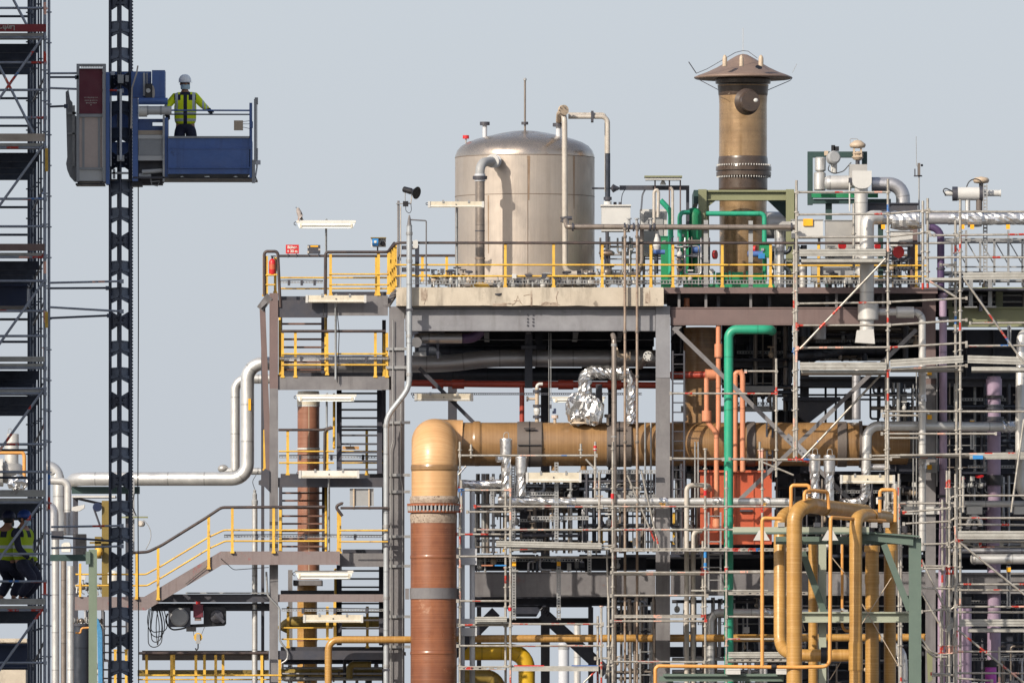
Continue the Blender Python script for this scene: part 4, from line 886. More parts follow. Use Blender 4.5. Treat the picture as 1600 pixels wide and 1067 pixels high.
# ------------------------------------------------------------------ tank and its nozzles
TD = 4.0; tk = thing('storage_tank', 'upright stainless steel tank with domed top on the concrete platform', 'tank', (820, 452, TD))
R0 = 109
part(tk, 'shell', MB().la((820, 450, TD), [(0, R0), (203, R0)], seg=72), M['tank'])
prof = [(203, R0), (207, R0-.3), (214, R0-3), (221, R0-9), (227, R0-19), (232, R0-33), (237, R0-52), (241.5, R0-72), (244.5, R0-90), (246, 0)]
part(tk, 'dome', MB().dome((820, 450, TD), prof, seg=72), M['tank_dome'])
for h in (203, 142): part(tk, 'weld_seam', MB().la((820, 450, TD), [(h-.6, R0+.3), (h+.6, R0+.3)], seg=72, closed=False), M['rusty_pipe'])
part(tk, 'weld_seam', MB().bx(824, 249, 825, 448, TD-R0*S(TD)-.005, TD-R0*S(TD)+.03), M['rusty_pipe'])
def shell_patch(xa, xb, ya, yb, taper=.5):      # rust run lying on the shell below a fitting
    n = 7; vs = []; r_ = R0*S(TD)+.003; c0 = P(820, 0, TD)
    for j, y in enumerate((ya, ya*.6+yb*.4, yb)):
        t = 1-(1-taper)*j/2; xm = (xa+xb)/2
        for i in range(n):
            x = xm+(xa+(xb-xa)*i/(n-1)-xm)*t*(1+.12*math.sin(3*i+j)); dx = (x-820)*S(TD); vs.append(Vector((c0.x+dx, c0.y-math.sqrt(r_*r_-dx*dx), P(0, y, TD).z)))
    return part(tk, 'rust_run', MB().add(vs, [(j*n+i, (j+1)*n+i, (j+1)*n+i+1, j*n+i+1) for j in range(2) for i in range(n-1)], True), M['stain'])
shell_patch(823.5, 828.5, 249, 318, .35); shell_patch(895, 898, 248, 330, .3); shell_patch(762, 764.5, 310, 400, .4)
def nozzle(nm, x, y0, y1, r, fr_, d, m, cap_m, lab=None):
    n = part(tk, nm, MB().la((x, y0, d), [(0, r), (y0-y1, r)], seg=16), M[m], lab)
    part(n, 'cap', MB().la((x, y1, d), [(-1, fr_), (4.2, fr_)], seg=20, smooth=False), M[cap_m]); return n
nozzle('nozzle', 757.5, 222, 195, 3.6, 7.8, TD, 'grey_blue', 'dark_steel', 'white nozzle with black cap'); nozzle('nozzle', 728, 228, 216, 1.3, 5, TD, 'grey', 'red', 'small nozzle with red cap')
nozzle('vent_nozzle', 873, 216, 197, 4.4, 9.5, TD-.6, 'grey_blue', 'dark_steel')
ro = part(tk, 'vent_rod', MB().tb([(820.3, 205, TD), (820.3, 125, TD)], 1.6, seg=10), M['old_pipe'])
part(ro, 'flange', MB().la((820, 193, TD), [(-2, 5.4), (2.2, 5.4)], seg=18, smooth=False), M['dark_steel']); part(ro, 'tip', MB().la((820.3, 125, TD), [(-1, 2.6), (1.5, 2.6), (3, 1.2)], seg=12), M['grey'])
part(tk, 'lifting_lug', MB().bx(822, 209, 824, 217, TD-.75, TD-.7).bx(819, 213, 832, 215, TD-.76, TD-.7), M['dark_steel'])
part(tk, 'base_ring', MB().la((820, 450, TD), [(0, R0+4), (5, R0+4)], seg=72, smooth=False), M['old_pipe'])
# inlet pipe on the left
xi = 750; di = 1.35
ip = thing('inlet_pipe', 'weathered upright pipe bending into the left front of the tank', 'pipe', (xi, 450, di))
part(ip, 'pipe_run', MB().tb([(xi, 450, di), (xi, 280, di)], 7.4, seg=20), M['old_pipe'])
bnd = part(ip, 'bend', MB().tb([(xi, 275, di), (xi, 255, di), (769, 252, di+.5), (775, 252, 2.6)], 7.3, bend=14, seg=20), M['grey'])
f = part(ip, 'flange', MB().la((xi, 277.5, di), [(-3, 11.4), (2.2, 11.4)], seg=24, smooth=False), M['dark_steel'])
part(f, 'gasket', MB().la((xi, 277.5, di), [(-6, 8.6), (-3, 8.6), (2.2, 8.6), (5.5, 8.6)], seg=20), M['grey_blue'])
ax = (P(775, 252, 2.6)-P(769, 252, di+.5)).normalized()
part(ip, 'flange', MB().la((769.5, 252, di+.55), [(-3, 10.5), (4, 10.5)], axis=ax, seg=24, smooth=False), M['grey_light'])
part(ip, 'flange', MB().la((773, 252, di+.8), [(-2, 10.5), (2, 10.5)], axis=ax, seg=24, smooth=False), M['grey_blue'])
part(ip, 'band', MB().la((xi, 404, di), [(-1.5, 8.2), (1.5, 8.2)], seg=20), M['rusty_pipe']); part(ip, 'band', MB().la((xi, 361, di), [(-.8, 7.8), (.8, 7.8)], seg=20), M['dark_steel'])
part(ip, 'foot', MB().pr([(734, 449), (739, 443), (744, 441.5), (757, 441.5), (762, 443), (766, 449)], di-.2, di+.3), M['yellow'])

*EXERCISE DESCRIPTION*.
Leave out the pictures and copy the rest of the material above exactly.

*EXPECTED ANSWER*.
Continue the Blender Python script for this scene: part 4, from line 886. More parts follow. Use Blender 4.5. Treat the picture as 1600 pixels wide and 1067 pixels high.
# ------------------------------------------------------------------ tank and its nozzles
TD = 4.0; tk = thing('storage_tank', 'upright stainless steel tank with domed top on the concrete platform', 'tank', (820, 452, TD))
R0 = 109
part(tk, 'shell', MB().la((820, 450, TD), [(0, R0), (203, R0)], seg=72), M['tank'])
prof = [(203, R0), (207, R0-.3), (214, R0-3), (221, R0-9), (227, R0-19), (232, R0-33), (237, R0-52), (241.5, R0-72), (244.5, R0-90), (246, 0)]
part(tk, 'dome', MB().dome((820, 450, TD), prof, seg=72), M['tank_dome'])
for h in (203, 142): part(tk, 'weld_seam', MB().la((820, 450, TD), [(h-.6, R0+.3), (h+.6, R0+.3)], seg=72, closed=False), M['rusty_pipe'])
part(tk, 'weld_seam', MB().bx(824, 249, 825, 448, TD-R0*S(TD)-.005, TD-R0*S(TD)+.03), M['rusty_pipe'])
def shell_patch(xa, xb, ya, yb, taper=.5):      # rust run lying on the shell below a fitting
    n = 7; vs = []; r_ = R0*S(TD)+.003; c0 = P(820, 0, TD)
    for j, y in enumerate((ya, ya*.6+yb*.4, yb)):
        t = 1-(1-taper)*j/2; xm = (xa+xb)/2
        for i in range(n):
            x = xm+(xa+(xb-xa)*i/(n-1)-xm)*t*(1+.12*math.sin(3*i+j)); dx = (x-820)*S(TD); vs.append(Vector((c0.x+dx, c0.y-math.sqrt(r_*r_-dx*dx), P(0, y, TD).z)))
    return part(tk, 'rust_run', MB().add(vs, [(j*n+i, (j+1)*n+i, (j+1)*n+i+1, j*n+i+1) for j in range(2) for i in range(n-1)], True), M['stain'])
shell_patch(823.5, 828.5, 249, 318, .35); shell_patch(895, 898, 248, 330, .3); shell_patch(762, 764.5, 310, 400, .4)
def nozzle(nm, x, y0, y1, r, fr_, d, m, cap_m, lab=None):
    n = part(tk, nm, MB().la((x, y0, d), [(0, r), (y0-y1, r)], seg=16), M[m], lab)
    part(n, 'cap', MB().la((x, y1, d), [(-1, fr_), (4.2, fr_)], seg=20, smooth=False), M[cap_m]); return n
nozzle('nozzle', 757.5, 222, 195, 3.6, 7.8, TD, 'grey_blue', 'dark_steel', 'white nozzle with black cap'); nozzle('nozzle', 728, 228, 216, 1.3, 5, TD, 'grey', 'red', 'small nozzle with red cap')
nozzle('vent_nozzle', 873, 216, 197, 4.4, 9.5, TD-.6, 'grey_blue', 'dark_steel')
ro = part(tk, 'vent_rod', MB().tb([(820.3, 205, TD), (820.3, 125, TD)], 1.6, seg=10), M['old_pipe'])
part(ro, 'flange', MB().la((820, 193, TD), [(-2, 5.4), (2.2, 5.4)], seg=18, smooth=False), M['dark_steel']); part(ro, 'tip', MB().la((820.3, 125, TD), [(-1, 2.6), (1.5, 2.6), (3, 1.2)], seg=12), M['grey'])
part(tk, 'lifting_lug', MB().bx(822, 209, 824, 217, TD-.75, TD-.7).bx(819, 213, 832, 215, TD-.76, TD-.7), M['dark_steel'])
part(tk, 'base_ring', MB().la((820, 450, TD), [(0, R0+4), (5, R0+4)], seg=72, smooth=False), M['old_pipe'])
# inlet pipe on the left
xi = 750; di = 1.35
ip = thing('inlet_pipe', 'weathered upright pipe bending into the left front of the tank', 'pipe', (xi, 450, di))
part(ip, 'pipe_run', MB().tb([(xi, 450, di), (xi, 280, di)], 7.4, seg=20), M['old_pipe'])
bnd = part(ip, 'bend', MB().tb([(xi, 275, di), (xi, 255, di), (769, 252, di+.5), (775, 252, 2.6)], 7.3, bend=14, seg=20), M['grey'])
f = part(ip, 'flange', MB().la((xi, 277.5, di), [(-3, 11.4), (2.2, 11.4)], seg=24, smooth=False), M['dark_steel'])
part(f, 'gasket', MB().la((xi, 277.5, di), [(-6, 8.6), (-3, 8.6), (2.2, 8.6), (5.5, 8.6)], seg=20), M['grey_blue'])
ax = (P(775, 252, 2.6)-P(769, 252, di+.5)).normalized()
part(ip, 'flange', MB().la((769.5, 252, di+.55), [(-3, 10.5), (4, 10.5)], axis=ax, seg=24, smooth=False), M['grey_light'])
part(ip, 'flange', MB().la((773, 252, di+.8), [(-2, 10.5), (2, 10.5)], axis=ax, seg=24, smooth=False), M['grey_blue'])
part(ip, 'band', MB().la((xi, 404, di), [(-1.5, 8.2), (1.5, 8.2)], seg=20), M['rusty_pipe']); part(ip, 'band', MB().la((xi, 361, di), [(-.8, 7.8), (.8, 7.8)], seg=20), M['dark_steel'])
part(ip, 'foot', MB().pr([(734, 449), (739, 443), (744, 441.5), (757, 441.5), (762, 443), (766, 449)], di-.2, di+.3), M['yellow'])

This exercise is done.